S’agissant du troisième et dernier facteur relatif à l’immixtion de la famille, de l’ethnie dans la gouvernance, le journaliste analyste politique déclare : «Quand vous gérez votre pays et que vous laissez votre famille ou votre ethnie participer à la gestion des affaires publiques, vous les exposez à un certain nombre de malversations ou de gestion non orthodoxe. Quand vous impliquez également les gens de votre ethnie dans la gouvernance, ils considéreront que c’est leur plein droit d’en faire ce qu’ils veulent et à partir de ce moment-là, vous serez tenté de garder le pouvoir».

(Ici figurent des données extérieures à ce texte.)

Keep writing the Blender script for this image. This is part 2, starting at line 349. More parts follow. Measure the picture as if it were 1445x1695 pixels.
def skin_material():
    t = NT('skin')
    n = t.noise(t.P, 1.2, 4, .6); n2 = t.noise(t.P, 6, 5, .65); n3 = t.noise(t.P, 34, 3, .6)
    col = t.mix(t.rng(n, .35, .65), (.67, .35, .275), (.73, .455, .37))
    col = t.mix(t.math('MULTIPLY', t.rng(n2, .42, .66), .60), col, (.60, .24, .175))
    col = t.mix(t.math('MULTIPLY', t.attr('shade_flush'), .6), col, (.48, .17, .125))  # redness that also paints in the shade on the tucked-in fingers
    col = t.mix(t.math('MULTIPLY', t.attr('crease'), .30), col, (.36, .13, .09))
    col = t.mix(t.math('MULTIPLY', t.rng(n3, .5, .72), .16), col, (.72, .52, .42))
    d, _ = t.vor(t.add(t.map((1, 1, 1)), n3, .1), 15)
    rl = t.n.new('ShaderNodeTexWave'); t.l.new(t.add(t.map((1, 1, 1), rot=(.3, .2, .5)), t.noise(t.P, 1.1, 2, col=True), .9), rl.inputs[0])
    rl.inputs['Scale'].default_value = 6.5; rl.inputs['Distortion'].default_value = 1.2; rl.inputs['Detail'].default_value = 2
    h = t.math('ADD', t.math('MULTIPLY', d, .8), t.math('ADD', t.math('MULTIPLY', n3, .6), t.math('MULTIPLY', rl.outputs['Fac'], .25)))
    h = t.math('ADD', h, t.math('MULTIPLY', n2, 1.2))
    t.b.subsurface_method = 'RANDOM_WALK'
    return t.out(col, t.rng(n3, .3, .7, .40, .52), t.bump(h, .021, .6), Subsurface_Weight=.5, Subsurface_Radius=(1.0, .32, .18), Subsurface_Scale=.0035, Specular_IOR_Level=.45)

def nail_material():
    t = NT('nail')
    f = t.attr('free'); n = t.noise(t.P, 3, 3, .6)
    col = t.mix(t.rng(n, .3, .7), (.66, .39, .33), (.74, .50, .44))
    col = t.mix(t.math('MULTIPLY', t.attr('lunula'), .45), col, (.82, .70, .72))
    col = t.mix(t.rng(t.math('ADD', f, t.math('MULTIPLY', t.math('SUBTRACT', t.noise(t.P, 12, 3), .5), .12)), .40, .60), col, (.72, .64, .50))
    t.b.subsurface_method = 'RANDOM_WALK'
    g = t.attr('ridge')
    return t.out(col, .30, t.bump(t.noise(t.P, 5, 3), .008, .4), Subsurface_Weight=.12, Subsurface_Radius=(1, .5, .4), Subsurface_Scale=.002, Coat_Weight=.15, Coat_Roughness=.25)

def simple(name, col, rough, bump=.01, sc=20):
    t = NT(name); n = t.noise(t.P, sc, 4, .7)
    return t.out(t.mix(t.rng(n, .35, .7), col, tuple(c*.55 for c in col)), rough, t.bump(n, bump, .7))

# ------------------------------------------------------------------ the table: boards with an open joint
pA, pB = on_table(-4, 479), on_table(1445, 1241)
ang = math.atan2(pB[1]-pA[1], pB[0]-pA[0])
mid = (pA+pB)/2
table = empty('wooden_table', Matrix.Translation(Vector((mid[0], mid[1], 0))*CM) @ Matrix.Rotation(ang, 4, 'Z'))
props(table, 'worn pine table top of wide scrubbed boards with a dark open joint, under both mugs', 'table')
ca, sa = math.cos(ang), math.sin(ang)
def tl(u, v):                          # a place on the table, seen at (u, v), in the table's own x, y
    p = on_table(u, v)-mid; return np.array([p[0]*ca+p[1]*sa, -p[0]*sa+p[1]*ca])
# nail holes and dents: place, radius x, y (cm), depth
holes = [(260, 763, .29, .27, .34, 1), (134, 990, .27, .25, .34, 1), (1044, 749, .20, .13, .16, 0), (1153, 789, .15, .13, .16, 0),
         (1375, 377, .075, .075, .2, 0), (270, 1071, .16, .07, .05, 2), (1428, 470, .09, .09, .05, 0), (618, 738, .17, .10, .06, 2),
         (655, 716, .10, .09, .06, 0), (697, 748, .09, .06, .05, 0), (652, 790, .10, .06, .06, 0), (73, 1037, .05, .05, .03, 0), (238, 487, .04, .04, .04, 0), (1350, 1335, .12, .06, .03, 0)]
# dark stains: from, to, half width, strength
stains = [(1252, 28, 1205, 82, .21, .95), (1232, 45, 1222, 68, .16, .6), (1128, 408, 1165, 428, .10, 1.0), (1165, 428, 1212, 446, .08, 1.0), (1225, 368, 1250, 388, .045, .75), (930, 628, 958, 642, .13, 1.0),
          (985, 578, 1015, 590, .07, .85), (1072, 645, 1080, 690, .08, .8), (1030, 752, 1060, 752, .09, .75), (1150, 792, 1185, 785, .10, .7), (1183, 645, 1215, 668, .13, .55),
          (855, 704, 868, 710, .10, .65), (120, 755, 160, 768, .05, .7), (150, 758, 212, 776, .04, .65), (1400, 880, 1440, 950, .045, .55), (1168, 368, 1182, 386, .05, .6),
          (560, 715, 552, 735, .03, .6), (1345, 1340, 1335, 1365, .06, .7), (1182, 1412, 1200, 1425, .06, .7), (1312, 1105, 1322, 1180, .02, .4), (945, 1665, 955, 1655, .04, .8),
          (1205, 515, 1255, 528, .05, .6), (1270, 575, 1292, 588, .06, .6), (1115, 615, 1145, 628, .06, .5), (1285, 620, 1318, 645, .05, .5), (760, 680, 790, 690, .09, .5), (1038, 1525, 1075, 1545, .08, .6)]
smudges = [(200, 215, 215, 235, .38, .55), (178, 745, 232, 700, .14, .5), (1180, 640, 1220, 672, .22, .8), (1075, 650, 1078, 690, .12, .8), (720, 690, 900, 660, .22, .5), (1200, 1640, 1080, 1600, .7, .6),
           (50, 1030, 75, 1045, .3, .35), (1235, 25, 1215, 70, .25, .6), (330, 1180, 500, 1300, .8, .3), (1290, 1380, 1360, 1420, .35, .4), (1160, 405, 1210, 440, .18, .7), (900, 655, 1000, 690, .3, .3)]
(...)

A l’en croire, tous ces trois facteurs se retrouvent chez tous les hommes politiques qui veulent s’éterniser au pouvoir. Citant entre autres, le président Paul Biya du Cameroun, Denise Sassou Nguesso du Congo, le président Teodoro Obiang Nguema de la Guinée-équatoriale et le président d’Ouganda, Yoweri Museveni, les quatre présidents qui sont les plus anciens au pouvoir en Afrique, Momar Diongue souligne qu’on retrouve « tous ces trois facteurs dans la façon dont ces quatre présidents gèrent leurs pays respectifs». Aussi a-t-il suggéré aux organisations de la société civile et aux populations qui combattent ce phénomène de s’attaquer directement à ces trois facteurs s’ils veulent barrer la route à toute tentative éventuelle de 3ème mandat dans leur pays ».